§ **Source excerpt**
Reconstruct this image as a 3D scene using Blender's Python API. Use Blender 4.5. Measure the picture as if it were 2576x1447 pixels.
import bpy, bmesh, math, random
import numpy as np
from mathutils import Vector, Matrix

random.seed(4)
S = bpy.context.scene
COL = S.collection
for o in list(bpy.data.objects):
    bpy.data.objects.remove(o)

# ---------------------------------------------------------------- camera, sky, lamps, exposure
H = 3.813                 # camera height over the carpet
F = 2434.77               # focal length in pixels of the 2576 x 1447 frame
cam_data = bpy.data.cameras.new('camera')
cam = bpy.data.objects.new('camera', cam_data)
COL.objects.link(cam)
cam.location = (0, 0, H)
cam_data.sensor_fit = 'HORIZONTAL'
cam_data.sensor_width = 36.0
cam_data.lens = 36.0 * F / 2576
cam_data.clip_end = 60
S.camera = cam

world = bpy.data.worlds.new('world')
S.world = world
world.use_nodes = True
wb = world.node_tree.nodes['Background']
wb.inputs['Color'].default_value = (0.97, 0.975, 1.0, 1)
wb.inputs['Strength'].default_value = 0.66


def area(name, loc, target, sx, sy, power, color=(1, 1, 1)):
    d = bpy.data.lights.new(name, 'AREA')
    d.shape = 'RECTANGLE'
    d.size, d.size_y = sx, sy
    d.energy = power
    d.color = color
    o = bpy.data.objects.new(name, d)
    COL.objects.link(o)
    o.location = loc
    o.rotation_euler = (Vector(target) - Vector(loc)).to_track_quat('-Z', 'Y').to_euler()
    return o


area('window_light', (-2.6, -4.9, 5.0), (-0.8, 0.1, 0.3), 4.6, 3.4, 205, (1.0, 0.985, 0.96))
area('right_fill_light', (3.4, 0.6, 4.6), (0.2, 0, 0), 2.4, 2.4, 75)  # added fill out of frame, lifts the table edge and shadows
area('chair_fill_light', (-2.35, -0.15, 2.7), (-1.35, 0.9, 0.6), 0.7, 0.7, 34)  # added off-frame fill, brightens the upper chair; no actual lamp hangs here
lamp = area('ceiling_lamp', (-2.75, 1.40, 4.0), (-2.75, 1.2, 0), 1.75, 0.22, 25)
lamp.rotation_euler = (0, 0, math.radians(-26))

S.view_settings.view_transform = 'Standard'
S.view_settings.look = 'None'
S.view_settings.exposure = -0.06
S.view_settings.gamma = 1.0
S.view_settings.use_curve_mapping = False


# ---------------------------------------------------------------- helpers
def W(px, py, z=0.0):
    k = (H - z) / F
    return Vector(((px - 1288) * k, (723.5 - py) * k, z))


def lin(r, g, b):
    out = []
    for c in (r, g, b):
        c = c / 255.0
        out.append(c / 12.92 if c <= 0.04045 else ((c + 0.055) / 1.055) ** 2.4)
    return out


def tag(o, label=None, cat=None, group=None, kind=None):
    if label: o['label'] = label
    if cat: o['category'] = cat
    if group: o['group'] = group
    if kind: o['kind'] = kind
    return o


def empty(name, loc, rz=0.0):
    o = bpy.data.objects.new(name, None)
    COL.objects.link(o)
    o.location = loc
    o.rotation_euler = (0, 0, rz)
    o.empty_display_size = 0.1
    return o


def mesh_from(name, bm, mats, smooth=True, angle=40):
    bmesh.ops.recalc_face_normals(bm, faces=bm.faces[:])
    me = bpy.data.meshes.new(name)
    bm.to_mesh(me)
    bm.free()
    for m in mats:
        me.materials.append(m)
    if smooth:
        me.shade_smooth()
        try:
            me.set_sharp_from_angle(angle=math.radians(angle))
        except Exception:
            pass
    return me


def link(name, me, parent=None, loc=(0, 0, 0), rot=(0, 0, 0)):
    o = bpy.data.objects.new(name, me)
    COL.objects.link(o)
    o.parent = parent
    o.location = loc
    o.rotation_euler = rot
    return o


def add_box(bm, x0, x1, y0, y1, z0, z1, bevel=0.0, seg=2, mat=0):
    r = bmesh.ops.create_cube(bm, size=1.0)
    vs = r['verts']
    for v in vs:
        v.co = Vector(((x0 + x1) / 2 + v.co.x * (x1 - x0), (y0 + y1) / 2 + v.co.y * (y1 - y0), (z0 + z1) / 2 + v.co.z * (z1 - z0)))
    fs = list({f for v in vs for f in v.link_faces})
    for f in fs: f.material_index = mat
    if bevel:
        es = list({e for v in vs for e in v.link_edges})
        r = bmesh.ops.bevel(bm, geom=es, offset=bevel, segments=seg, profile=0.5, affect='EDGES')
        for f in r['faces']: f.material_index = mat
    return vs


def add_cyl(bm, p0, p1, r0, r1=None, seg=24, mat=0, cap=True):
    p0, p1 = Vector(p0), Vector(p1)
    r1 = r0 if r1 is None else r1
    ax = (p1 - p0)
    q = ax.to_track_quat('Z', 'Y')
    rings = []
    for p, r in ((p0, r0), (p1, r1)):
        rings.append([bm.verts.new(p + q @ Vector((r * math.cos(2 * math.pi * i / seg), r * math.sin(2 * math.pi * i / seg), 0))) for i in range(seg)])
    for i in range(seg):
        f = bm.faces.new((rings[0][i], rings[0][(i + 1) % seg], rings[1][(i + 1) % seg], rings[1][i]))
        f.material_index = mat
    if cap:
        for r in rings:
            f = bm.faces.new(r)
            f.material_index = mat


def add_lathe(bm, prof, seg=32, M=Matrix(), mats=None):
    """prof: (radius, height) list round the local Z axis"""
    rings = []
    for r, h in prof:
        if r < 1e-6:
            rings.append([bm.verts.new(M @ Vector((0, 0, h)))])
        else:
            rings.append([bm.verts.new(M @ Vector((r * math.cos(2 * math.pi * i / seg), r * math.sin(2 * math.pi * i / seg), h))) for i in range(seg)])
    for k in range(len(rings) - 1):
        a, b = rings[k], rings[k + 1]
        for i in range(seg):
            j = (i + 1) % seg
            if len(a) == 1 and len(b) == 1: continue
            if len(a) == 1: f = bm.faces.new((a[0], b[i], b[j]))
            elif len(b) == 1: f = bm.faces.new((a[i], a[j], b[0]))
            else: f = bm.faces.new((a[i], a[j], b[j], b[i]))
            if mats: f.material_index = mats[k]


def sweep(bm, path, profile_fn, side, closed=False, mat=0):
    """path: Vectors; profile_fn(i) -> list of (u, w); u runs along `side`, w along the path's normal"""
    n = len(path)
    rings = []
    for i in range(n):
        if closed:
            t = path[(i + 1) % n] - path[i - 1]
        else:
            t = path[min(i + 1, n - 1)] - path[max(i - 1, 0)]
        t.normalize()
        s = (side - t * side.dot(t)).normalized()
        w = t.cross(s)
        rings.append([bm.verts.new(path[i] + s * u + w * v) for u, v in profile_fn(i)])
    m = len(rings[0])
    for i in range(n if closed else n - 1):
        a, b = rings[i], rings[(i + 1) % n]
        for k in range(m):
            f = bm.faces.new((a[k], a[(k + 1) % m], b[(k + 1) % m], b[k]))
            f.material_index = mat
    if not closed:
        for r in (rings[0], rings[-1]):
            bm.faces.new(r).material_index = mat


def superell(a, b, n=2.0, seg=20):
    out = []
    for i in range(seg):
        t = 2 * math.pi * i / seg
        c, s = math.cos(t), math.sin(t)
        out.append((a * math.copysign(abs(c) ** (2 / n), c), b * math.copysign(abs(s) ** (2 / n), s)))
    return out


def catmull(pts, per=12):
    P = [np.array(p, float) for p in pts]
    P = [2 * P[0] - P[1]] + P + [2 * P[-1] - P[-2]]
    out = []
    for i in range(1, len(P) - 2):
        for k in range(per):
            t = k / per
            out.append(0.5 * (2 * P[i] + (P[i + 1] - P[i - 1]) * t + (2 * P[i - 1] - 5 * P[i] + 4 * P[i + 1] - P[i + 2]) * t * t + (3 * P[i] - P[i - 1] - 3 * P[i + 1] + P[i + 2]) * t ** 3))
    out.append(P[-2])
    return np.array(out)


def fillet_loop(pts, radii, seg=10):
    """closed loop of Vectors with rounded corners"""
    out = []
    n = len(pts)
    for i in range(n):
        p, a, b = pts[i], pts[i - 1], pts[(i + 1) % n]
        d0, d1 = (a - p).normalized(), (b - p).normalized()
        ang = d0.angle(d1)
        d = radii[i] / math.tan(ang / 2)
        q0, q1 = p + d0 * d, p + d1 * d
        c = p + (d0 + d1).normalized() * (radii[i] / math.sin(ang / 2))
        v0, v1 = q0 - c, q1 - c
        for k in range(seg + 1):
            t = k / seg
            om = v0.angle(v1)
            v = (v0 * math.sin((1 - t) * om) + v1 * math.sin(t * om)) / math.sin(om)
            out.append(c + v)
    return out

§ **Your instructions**
Return only the lines from the beginning of the material up to and including the line with "wb.inputs['Strength'].default_value = 0.66", exactly as written.

§ **The result**
Reconstruct this image as a 3D scene using Blender's Python API. Use Blender 4.5. Measure the picture as if it were 2576x1447 pixels.
import bpy, bmesh, math, random
import numpy as np
from mathutils import Vector, Matrix

random.seed(4)
S = bpy.context.scene
COL = S.collection
for o in list(bpy.data.objects):
    bpy.data.objects.remove(o)

# ---------------------------------------------------------------- camera, sky, lamps, exposure
H = 3.813                 # camera height over the carpet
F = 2434.77               # focal length in pixels of the 2576 x 1447 frame
cam_data = bpy.data.cameras.new('camera')
cam = bpy.data.objects.new('camera', cam_data)
COL.objects.link(cam)
cam.location = (0, 0, H)
cam_data.sensor_fit = 'HORIZONTAL'
cam_data.sensor_width = 36.0
cam_data.lens = 36.0 * F / 2576
cam_data.clip_end = 60
S.camera = cam

world = bpy.data.worlds.new('world')
S.world = world
world.use_nodes = True
wb = world.node_tree.nodes['Background']
wb.inputs['Color'].default_value = (0.97, 0.975, 1.0, 1)
wb.inputs['Strength'].default_value = 0.66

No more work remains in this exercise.